* **Objective**
The line holding "b = BM(); box(b, XR - 0.012, XR" is the last one to output; start at the first line of the data, keep every line in between exactly, and leave out pictures.

# Material provided start

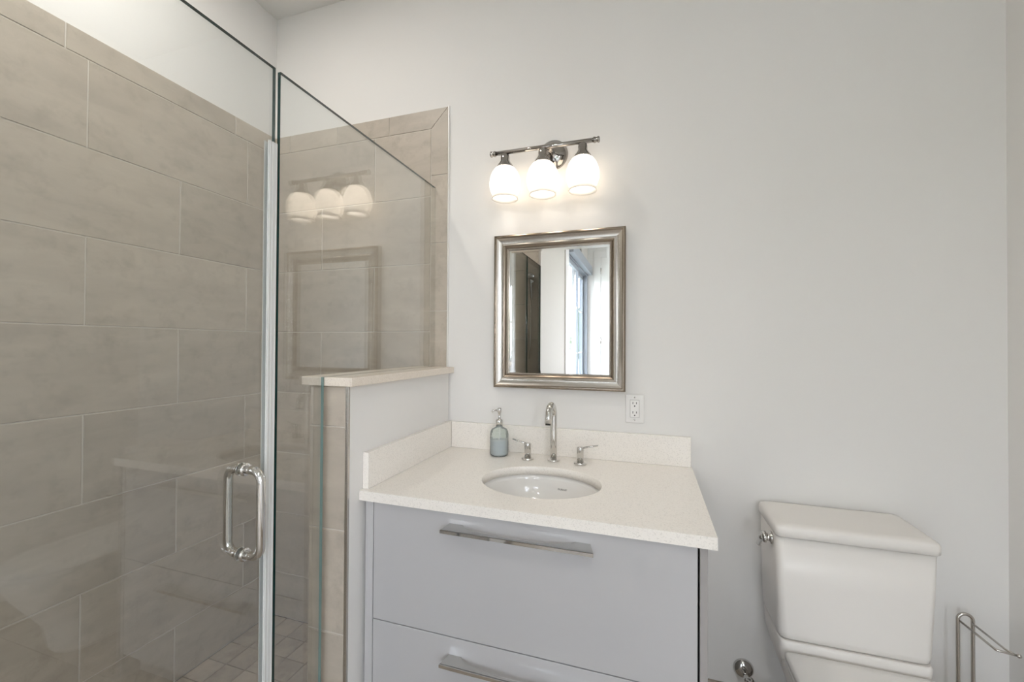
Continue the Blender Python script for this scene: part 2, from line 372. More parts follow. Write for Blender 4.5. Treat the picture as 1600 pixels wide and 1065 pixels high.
# sunken shower floor of small squares, with a curb under the glass
b = BM(); box(b, XL, XG, YS, YB, SF - 0.04, SF - 0.006)
gs = 0.1085
fs_ = lambda u, v, t: (u, v, SF - 0.006 + t)
tiled(b, XL + 0.008, XG - 0.05, YS, YB - 0.008, lambda c: [-1.852 + gs * k for k in range(1, 10)], [1.700 - gs * k for k in range(1, 20)], fs_, 0.006, 0.003, 0.0008, 1)
struct('floor_shower', b, [M['grout_dark'], M['tile_floor']])
HX0, HX1, HY = -0.988, -0.845, 1.040                          # the half wall
b = BM(); box(b, XG - 0.055, XG + 0.055, YS, HY - 0.009, SF, 0.012); struct('trim_3', b, M['tile'], 0.003)
b = BM(); box(b, HX0 + 0.008, HX1, HY + 0.008, YB - 0.0085, SF, 1.194, 0)
fe = lambda u, v, t: (u, HY + 0.008 - t, v)
box(b, HX0 + 0.001, HX1 - 0.011, HY + 0.0025, HY + 0.008, 0.0, 1.194, 1)
tiled(b, HX0 - 0.0, HX1 - 0.010, 0.0, 1.194, lambda c: [], LINES, fe, 0.008, 0.003, 0.0025, 3)
fh = lambda u, v, t: (HX0 + 0.008 - t, u, v)
tiled(b, HY, YB - 0.0085, SF, 1.194, lambda c: [1.35], LINES, fh, 0.008, 0.003, 0.0009, 2)
struct('wall_half', b, [M['paint'], M['grout'], M['tile'], M['tile']])
b = BM(); box(b, HX1 - 0.010, HX1 + 0.0005, HY - 0.001, HY + 0.008, 0.0, 1.194); struct('trim_4', b, M['steel'], 0.001)
# tiled baseboards
b = BM(); box(b, 0.155, XR - 0.0001, YB - 0.012, YB - 0.0001, 0, 0.098); struct('baseboard_back', b, M['tile_room'], 0.002)
b = BM(); box(b, XR - 0.012, XR - 0.0001, YF + 0.03, YB - 0.0125, 0, 0.098); struct('baseboard_right', b, M['tile_room'], 0.002)

# behind the camera: two windows added for daylight; door, sliding door, vent seen in the mirror
b = BM()
for (x0, x1, z0, z1) in ((FX0, FX1, 1.05, 1.10), (FX0, FX1, 2.35, 2.40), (FX0, FX0 + 0.05, 1.10, 2.35), (FX1 - 0.05, FX1, 1.10, 2.35), (FX0 + 0.05, FX1 - 0.05, 1.70, 1.74)): box(b, x0, x1, YF - 0.07, YF - 0.02, z0, z1)
w2 = struct('fill_window_1', b, M['plastic'], 0.003)
b = BM(); box(b, FX0 + 0.05, FX1 - 0.05, YF - 0.048, YF - 0.042, 1.10, 1.70); box(b, FX0 + 0.05, FX1 - 0.05, YF - 0.048, YF - 0.042, 1.74, 2.35); obj('pane', b, M['winpane'], w2)
b = BM(); fx0, fx1 = XR + 0.03, XR + 0.08; ym = (RY0 + RY1) / 2
for (y0, y1, z0, z1) in ((RY0, RY1, RZ0, RZ0 + 0.05), (RY0, RY1, RZ1 - 0.05, RZ1), (RY0, RY0 + 0.05, RZ0 + 0.05, RZ1 - 0.05), (RY1 - 0.05, RY1, RZ0 + 0.05, RZ1 - 0.05), (RY0 + 0.05, RY1 - 0.05, 1.68, 1.72)): box(b, fx0, fx1, y0, y1, z0, z1)
w3 = struct('fill_window_2', b, M['plastic'], 0.003)
b = BM(); box(b, XR + 0.050, XR + 0.056, RY0 + 0.05, RY1 - 0.05, RZ0 + 0.05, 1.68); box(b, XR + 0.050, XR + 0.056, RY0 + 0.05, RY1 - 0.05, 1.72, RZ1 - 0.05); obj('pane', b, M['winpane'], w3)
b = BM()                                                      # flat white door and its casing in the wall behind
box(b, -0.82, -0.71, YF, YF + 0.02, 0, 2.72); box(b, -0.455, -0.36, YF, YF + 0.02, 0, 2.72); box(b, -0.82, -0.36, YF, YF + 0.02, 2.72, 2.82)
d1 = struct('door_1', b, M['plastic'], 0.004)
b = BM(); box(b, -0.705, -0.46, YF + 0.001, YF + 0.014, 0.01, 2.715); obj('door_leaf', b, M['plastic'], d1, 0.003)
for z in (2.50, 1.40, 0.30):
    b = BM(); lathe(b, [(0.009, -0.05), (0.009, 0.05)], ((-0.707, YF + 0.024, z), (0, 0, 1)), 14); obj('hinge', b, M['steel'], d1)
b = BM()                                                      # grey framed sliding glass door to the garden
box(b, XG - 0.12, XG + 0.002, YF + 0.001, GY0 + 0.05, 0, GZ + 0.029); box(b, XG - 0.12, XG + 0.002, GY0 + 0.05, GY1, 0, 0.03); box(b, XG - 0.12, XG + 0.002, GY0 + 0.05, GY1, GZ - 0.02, GZ + 0.029)
d2 = struct('door_2', b, M['closet_frame'], 0.002)
b = BM(); box(b, XG + 0.0045, XG + 0.075, YF + 0.02, -1.602, 2.44, 2.57); obj('track_header', b, M['closet_frame'], d2, 0.003)
for y0, y1, x in ((-2.52, GY1 - 0.002, XG - 0.010), (GY0 + 0.052, -2.46, XG - 0.060)):
    b = BM(); box(b, x - 0.035, x, y0, y0 + 0.05, 0.035, GZ - 0.025); box(b, x - 0.035, x, y1 - 0.05, y1, 0.035, GZ - 0.025)
    box(b, x - 0.035, x, y0 + 0.05, y1 - 0.05, 0.035, 0.11); box(b, x - 0.035, x, y0 + 0.05, y1 - 0.05, GZ - 0.085, GZ - 0.025)
    q = obj('sliding_panel', b, M['closet_frame'], d2, 0.002)
    b = BM(); box(b, x - 0.020, x - 0.014, y0 + 0.05, y1 - 0.05, 0.11, GZ - 0.085); obj('pane', b, M['winpane'], q)
    for z in (1.21, 1.84):
        b = BM(); box(b, x - 0.0138, x - 0.004, y0 + 0.05, y1 - 0.05, z - 0.009, z + 0.009); obj('glazing_bar', b, M['plastic'], q)
b = BM(); box(b, XG + 0.0045, XG + 0.014, -2.62, -2.30, 2.60, 2.70)
v = struct('trim_5', b, M['slot'], 0.002, 'dark louvred air vent high on the wall over the sliding closet', 'vent')
b = BM()
for k in range(5): box(b, XG + 0.013, XG + 0.020, -2.61, -2.31, 2.608 + 0.018 * k, 2.617 + 0.018 * k)
obj('louvre', b, M['steel'], v)
# garden outside
b = BM(); box(b, -70, 40, -90, 30, -0.45, -0.25); struct('ground', b, M['lawn'])
b = BM()
bmesh.ops.create_grid(b, x_segments=90, y_segments=14, size=1.0)
for vv in b.verts:
    x = -14 + vv.co.x * 26; z = 2.6 + vv.co.y * (3.0 + 0.9 * math.sin(x * 0.9) + 0.5 * math.sin(x * 2.3))
    vv.co = Vector((x, -44 + 0.8 * math.sin(x * 1.7 + z) + random.uniform(-.15, .15), max(-0.3, z + random.uniform(-.12, .12))))
r = bmesh.ops.extrude_face_region(b, geom=b.faces[:])
bmesh.ops.translate(b, verts=[q for q in r['geom'] if isinstance(q, bmesh.types.BMVert)], vec=(0, -4, 0))
o = obj('tree_belt', b, M['leaf']); o['kind'] = 'stuff'; o['label'] = 'distant belt of green trees beyond the lawn outside the glass door'; o['category'] = 'trees'

# ------------------------------------------------------------------ shower glass
def glass_poly(bm, poly, x0, x1, pale=(), clear=()):
    """pane cut to an outline in (y, z): clear faces, green edges"""
    a = [bm.verts.new((x0, y, z)) for y, z in poly]; c = [bm.verts.new((x1, y, z)) for y, z in poly]
    bm.faces.new(a[::-1]).material_index = 0; bm.faces.new(c).material_index = 0
    n = len(poly)
    for i in range(n): bm.faces.new((a[i], a[(i + 1) % n], c[(i + 1) % n], c[i])).material_index = 2 if i in pale else 0 if i in clear else 1
GT = 0.005
t = thing('glass_panel', 'fixed clear glass shower panel standing on the half wall cap, notched around its tiled end', 'glass panel', (XG, 1.27, 0.012))
b = BM()
glass_poly(b, [(0.852, 0.0125), (1.016, 0.0125), (1.016, 1.2215), (YB - 0.0105, 1.2215), (YB - 0.0105, 2.030), (0.852, 2.030)], XG - GT, XG + GT, (1, 2), (3,))
part('pane', b, [M['pane'], M['edge'], M['edge_pale']], t)
DH = (0.170, 0.836)
t = thing('glass_door', 'frameless clear glass shower door with a chrome pull, left of the fixed panel', 'shower door', (XG, 0.5, 0.012))
b = BM(); glass_poly(b, [(DH[0], 0.020), (DH[1], 0.020), (DH[1], 2.030), (DH[0], 2.030)], XG - GT, XG + GT)
part('pane', b, [M['pane'], M['edge'], M['edge_pale']], t)
b = BM()
for (x0, x1, y0, y1) in ((XG - GT - 0.003, XG - GT - 0.0002, 0.815, 0.842), (XG + GT + 0.0002, XG + GT + 0.003, 0.815, 0.842), (XG - GT, XG + GT, DH[1] + 0.0003, 0.842)):
    box(b, x0, x1, y0, y1, 0.020, 1.835)
for dx in (-1, 1):
    for yy in (0.819, 0.828, 0.838):
        x = XG + dx * (GT + 0.003); box(b, min(x, x + dx * 0.0022), max(x, x + dx * 0.0022), yy - 0.0014, yy + 0.0014, 0.020, 1.835)
part('edge_seal', b, M['seal'], t, bevel=0.0005)
for s in (1, -1):
    b = BM(); yh, z0, z1, d = 0.762, 0.8175, 1.0195, (0.056 if s > 0 else 0.048)
    p = fillet([(XG + s * (GT + 0.002), yh, z0), (XG + s * d, yh, z0), (XG + s * d, yh, z1), (XG + s * (GT + 0.002), yh, z1)], 0.026, 10)
    tube(b, p, 0.0100, 22)
    h = part('pull_handle', b, M['chrome'], t)
    for z in (z0, z1):
        b = BM(); lathe(b, [(0.0150, GT + 0.0002), (0.0155, GT + 0.001), (0.0155, GT + 0.004), (0.0145, GT + 0.006), (0.0105, GT + 0.0065)], ((XG, yh, z), (s, 0, 0)), 26)
        part('washer', b, M['chrome'], t, h)
t = thing('glass_panel', 'narrow fixed clear glass strip beside the shower front wall, seen in the mirror', 'glass panel', (XG, -0.05, 0.012))
b = BM(); glass_poly(b, [(YS + 0.002, 0.0125), (0.164, 0.0125), (0.164, 2.030), (YS + 0.002, 2.030)], XG - GT, XG + GT)
part('pane', b, [M['pane'], M['edge'], M['edge_pale']], t)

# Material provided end

* **Result of this task**
Continue the Blender Python script for this scene: part 2, from line 372. More parts follow. Write for Blender 4.5. Treat the picture as 1600 pixels wide and 1065 pixels high.
# sunken shower floor of small squares, with a curb under the glass
b = BM(); box(b, XL, XG, YS, YB, SF - 0.04, SF - 0.006)
gs = 0.1085
fs_ = lambda u, v, t: (u, v, SF - 0.006 + t)
tiled(b, XL + 0.008, XG - 0.05, YS, YB - 0.008, lambda c: [-1.852 + gs * k for k in range(1, 10)], [1.700 - gs * k for k in range(1, 20)], fs_, 0.006, 0.003, 0.0008, 1)
struct('floor_shower', b, [M['grout_dark'], M['tile_floor']])
HX0, HX1, HY = -0.988, -0.845, 1.040                          # the half wall
b = BM(); box(b, XG - 0.055, XG + 0.055, YS, HY - 0.009, SF, 0.012); struct('trim_3', b, M['tile'], 0.003)
b = BM(); box(b, HX0 + 0.008, HX1, HY + 0.008, YB - 0.0085, SF, 1.194, 0)
fe = lambda u, v, t: (u, HY + 0.008 - t, v)
box(b, HX0 + 0.001, HX1 - 0.011, HY + 0.0025, HY + 0.008, 0.0, 1.194, 1)
tiled(b, HX0 - 0.0, HX1 - 0.010, 0.0, 1.194, lambda c: [], LINES, fe, 0.008, 0.003, 0.0025, 3)
fh = lambda u, v, t: (HX0 + 0.008 - t, u, v)
tiled(b, HY, YB - 0.0085, SF, 1.194, lambda c: [1.35], LINES, fh, 0.008, 0.003, 0.0009, 2)
struct('wall_half', b, [M['paint'], M['grout'], M['tile'], M['tile']])
b = BM(); box(b, HX1 - 0.010, HX1 + 0.0005, HY - 0.001, HY + 0.008, 0.0, 1.194); struct('trim_4', b, M['steel'], 0.001)
# tiled baseboards
b = BM(); box(b, 0.155, XR - 0.0001, YB - 0.012, YB - 0.0001, 0, 0.098); struct('baseboard_back', b, M['tile_room'], 0.002)
b = BM(); box(b, XR - 0.012, XR - 0.0001, YF + 0.03, YB - 0.0125, 0, 0.098); struct('baseboard_right', b, M['tile_room'], 0.002)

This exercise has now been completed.